Although multiple kernel learning has been shown effective in other domains, to the best of our knowledge, we are the first attempt towards improving software prediction performance by introducing multiple kernel learning technique. Aiming at the characteristics of defect data, we specifically design a multiple kernel ensemble learning (MKEL) classifier to predict defective modules. By using multiple kernel trick, it can fully exploit the information of historical data to improve the predict power. During the training course, we devise a new initialization strategy to make a balance between defective and non-defective software modules, and we also use a new weight update strategy which makes the defective software modules always to be focused on, so MKEL provides an effective solution for software defect prediction.

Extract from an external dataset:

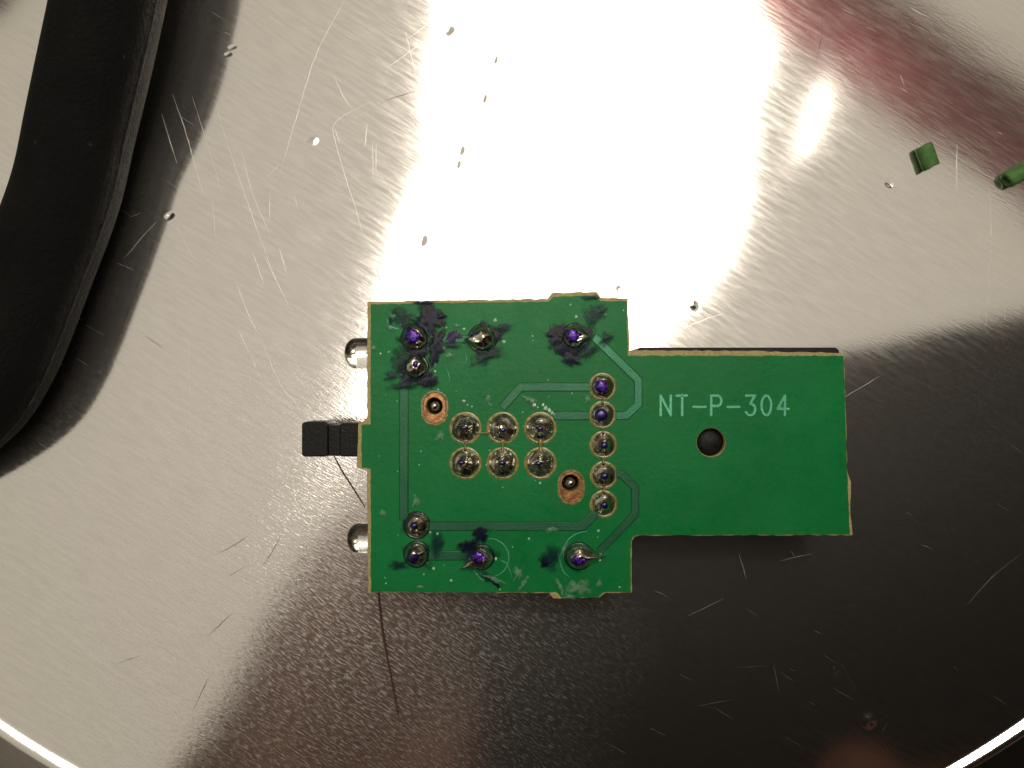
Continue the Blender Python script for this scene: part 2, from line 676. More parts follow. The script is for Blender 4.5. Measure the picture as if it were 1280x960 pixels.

As compared with several state-of-the-art representative software defect prediction methods, the experiments on 12 NASA datasets show that the proposed MKEL approach performs better under the same experimental environment, it significantly improves the average F-measure values on all datasets. In addition, the initialization and the weight update strategy we used during the training stage solve the class-imbalance problem and decrease the cost of misclassification risk effectively, and they also make the average F-measure values improved on all datasets compared with the general strategies. All of these confirm that our MKEL approach can fully exploit the characteristics of historical data and improve the predict performance, so it is an effective solution for software defect prediction task.